4. Information economy and technology Using a social network approach, in Wired Youth: the Social World of Adolescence in the Information Age Mesch and Talmud (2010) examined the effects of internet use on young people’s involvement in social, leisure and extracurricular activities. In a brand new ethnographic and netnographic project, Talmud delves into the social fabrics of cryptocurrency trading. Talmud is exploring the possibility of enacting an alternative monetary system “from below” and constructing a global online financial market in the face of institutional hostility (Talmud 2015; Darr 2014). Darr and Rothschild (2004) attributed the limited absorption of immigrants from the former Soviet Union into the existing high-tech economy by their relative lack of social capital and their loose penetration into local informal social networks.
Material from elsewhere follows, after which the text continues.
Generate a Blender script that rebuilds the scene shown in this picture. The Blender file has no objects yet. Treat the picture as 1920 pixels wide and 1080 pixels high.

A decade later, by focusing on enterprise resource planning implementers, Darr (2015) put a question mark over the distinction between technical and social skills and pointed to the growing convergence of service and technical-computerized skills in the nowadays economy.

A summary before moving forward Economic sociology in Israel is interlaced with the rich insights of American and European scholarships of (new) economic sociology. Concurrently, it also encompasses the local spirit of critical inquiry and an intellectual passion to unravel the mazes of socio-political morphology of the economy. This is how the circuits of global and local knowledge have been crystallizing. We all, therefore, have much to look forward to the further development and ramifications of economic sociology in Israel.